Washington's plans for Intercity bullet trains already are getting shot down. By spurning the federal money on offer for public transportation, politicians with libertarian tendencies hope to shore up their Tea Party support. First term Republican governors in three states - Florida, Ohio and Wisconsin- recently turned down billions of dollars in high speed rail (HSR) subsidies, and also lost potential jobs linked to project construction and railway operation.

Fiscal prudence is the reason cited by conservative politicians for rejecting the federal funds for high speed rail corridors. Republican governors Rick Scott, John Kasich, and Scott Walker
justified their move, suggesting it would prevent their states' taxpayers from getting stuck with financial commitments for maintaining the newfangled trains or to cover the extra costs if these technologically advanced projects go over budget.

Some US vested interests - such as regional airlines, or the gasoline industry - may be less than thrilled with the prospect of bullet trains thundering across America at speeds up to 400 kilometres per hour. But even the chairman of China Southern Airlines is impressed with high velocity ground transport, though he worries about its effect on his market shares because bullet trains compete on about 25% of his routes. "High-speed rail has three advantages over air travel," Si Xianmin was quoted as saying in The Economist. "It is more convenient, more punctual and has a better safety record."

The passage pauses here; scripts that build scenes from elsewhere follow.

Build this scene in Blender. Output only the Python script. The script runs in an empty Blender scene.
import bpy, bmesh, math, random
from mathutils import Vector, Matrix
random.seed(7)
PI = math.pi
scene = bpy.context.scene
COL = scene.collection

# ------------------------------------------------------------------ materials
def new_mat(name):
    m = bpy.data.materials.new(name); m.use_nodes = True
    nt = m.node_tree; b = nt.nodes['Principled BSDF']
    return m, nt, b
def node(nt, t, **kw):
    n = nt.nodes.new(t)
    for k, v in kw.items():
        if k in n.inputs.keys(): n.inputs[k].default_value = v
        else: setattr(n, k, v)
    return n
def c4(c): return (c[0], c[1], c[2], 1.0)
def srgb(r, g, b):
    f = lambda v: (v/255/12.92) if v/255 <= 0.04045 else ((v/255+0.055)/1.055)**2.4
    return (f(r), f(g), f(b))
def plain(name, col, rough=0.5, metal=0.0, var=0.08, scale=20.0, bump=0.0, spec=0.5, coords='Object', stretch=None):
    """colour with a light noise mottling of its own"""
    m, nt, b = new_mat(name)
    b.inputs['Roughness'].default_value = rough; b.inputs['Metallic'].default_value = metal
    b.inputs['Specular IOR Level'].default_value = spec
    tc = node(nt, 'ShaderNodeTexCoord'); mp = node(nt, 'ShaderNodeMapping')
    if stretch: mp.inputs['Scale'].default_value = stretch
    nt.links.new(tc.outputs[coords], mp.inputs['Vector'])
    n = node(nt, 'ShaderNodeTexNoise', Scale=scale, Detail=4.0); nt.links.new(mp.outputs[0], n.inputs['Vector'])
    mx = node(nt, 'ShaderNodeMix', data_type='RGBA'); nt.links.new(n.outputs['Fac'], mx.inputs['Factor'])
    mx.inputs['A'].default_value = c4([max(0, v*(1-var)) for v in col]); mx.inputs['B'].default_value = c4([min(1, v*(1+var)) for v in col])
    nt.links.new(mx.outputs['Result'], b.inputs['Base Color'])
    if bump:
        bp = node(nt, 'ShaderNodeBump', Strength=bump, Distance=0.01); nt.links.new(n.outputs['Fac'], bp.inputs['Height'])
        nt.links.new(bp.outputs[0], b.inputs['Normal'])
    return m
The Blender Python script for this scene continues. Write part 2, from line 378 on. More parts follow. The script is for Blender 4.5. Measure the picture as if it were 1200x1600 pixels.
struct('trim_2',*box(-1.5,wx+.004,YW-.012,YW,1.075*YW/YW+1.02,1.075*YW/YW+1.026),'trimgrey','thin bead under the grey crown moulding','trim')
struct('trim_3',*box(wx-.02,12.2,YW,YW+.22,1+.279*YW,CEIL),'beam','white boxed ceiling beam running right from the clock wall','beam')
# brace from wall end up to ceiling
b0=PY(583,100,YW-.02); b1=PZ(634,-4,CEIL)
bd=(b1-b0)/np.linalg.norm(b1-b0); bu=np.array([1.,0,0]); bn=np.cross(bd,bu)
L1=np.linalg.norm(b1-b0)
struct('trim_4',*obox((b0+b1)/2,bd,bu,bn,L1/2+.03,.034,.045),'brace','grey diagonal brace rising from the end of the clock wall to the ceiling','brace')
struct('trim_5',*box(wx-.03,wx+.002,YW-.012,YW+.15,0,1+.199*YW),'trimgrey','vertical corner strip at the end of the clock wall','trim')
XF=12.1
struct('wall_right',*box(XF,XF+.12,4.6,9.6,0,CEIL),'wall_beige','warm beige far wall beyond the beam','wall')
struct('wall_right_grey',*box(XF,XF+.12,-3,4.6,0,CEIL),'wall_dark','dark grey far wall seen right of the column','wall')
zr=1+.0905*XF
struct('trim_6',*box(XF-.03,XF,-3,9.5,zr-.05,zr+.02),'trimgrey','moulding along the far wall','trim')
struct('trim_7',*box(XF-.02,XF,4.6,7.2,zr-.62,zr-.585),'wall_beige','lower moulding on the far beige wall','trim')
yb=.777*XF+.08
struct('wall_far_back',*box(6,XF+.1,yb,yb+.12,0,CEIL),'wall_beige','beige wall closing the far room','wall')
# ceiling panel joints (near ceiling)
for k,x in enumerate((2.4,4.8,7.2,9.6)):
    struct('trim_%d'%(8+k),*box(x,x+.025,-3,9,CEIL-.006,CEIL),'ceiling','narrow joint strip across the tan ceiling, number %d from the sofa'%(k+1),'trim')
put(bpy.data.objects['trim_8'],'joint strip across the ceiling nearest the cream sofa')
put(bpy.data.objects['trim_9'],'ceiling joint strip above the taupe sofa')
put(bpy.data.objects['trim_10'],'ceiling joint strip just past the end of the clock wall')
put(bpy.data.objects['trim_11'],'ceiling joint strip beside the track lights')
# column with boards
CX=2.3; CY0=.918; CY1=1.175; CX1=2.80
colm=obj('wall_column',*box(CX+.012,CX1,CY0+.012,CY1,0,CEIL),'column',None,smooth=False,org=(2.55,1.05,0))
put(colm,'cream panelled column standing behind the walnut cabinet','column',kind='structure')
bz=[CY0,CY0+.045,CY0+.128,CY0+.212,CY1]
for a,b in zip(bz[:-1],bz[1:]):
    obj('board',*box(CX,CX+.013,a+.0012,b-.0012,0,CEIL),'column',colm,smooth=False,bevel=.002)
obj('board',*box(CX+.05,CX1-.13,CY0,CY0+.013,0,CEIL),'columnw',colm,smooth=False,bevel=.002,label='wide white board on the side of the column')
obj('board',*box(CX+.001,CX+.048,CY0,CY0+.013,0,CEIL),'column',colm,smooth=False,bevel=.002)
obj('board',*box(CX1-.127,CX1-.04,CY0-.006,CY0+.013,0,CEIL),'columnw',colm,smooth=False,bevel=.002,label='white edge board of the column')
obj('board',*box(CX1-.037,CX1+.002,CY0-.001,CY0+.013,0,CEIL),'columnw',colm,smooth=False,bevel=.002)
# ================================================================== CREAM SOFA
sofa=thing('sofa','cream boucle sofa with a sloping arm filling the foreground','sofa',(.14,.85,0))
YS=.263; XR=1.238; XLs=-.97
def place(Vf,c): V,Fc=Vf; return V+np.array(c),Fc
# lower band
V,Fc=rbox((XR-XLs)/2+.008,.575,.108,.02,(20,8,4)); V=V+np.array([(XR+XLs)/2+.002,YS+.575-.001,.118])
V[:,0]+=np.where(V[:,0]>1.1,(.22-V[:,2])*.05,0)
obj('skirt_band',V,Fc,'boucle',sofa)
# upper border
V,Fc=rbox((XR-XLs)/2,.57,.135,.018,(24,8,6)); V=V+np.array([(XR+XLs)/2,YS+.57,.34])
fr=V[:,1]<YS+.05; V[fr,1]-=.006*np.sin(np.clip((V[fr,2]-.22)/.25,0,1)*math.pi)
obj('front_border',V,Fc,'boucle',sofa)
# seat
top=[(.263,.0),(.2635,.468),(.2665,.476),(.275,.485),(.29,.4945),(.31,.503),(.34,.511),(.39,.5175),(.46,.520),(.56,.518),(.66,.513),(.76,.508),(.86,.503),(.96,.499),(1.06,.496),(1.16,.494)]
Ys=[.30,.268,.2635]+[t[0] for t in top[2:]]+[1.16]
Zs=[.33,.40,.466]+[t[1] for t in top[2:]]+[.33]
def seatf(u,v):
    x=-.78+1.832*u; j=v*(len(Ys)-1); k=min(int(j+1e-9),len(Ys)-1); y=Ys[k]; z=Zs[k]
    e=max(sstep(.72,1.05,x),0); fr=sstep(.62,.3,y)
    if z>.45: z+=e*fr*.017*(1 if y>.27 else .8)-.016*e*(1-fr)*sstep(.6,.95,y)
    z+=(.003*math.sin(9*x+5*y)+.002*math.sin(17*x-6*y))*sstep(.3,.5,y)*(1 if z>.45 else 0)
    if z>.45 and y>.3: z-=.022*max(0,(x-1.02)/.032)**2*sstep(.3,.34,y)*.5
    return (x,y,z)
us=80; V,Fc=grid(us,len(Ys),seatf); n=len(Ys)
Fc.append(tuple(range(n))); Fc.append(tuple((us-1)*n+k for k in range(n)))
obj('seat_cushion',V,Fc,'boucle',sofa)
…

Creating jobs for Americans is a priority in today's economy, and libertarian critics worry that privately-owned fast train networks would be foreign-run. They contrast the cost of a mile of high-speed rail in China, roughly $15 million, with the estimated $40 million to $80 million per mile to build it inside the United States. Such concerns did not trouble the original railway barons. Historically, Chinese labor was essential to the American transcontinental railroad. Ninety percent of the workers who blasted tunnels and laid ties over the High Sierras in the nineteenth century were Chinese.

Even though it has been hailed by prominent environmentalist activists as a way to beat highway traffic jams and curb pollution from short-stop air travel, high-speed rail has not yet captivated the imagination of car-loving Americans in sprawling suburbs...

Environmental activists are anxious that high-speed rail in the United States be as "earth friendly" as possible, and have urged planners to commit to sustainable land-use and development patterns. A campaign website run by the Sierra Club, the country's oldest grassroots environmental group, points out further green attributes:

* HSR (high-speed rail) requires one-sixth of the energy per seat-mile of equivalent airline travel and one-third of the energy of automobile travel.
* HSR "recycles" railroad beds that can easily be 100 to 150 years old and thus feature energy-conserving grades.
* HSR stations strongly encourage the redevelopment of pedestrian & transit-friendly office districts.
* Electric HSR draws energy from the national power grid that utilizes otherwise impractical sources of "renewable" or domestic energy.
* Electric HSR transfers most pollution problems to large stationary power plants that offer the best chance for pollution control.
* Electric HSR can regenerate significant amounts of useful electric power as trains decelerate for curves and stations.
* Electric HSR locomotives and power distribution systems have remarkably long lives and low maintenance costs.

If the United States ignores an opportunity to reshape its economic geography with high-speed trains, it's likely to get left behind.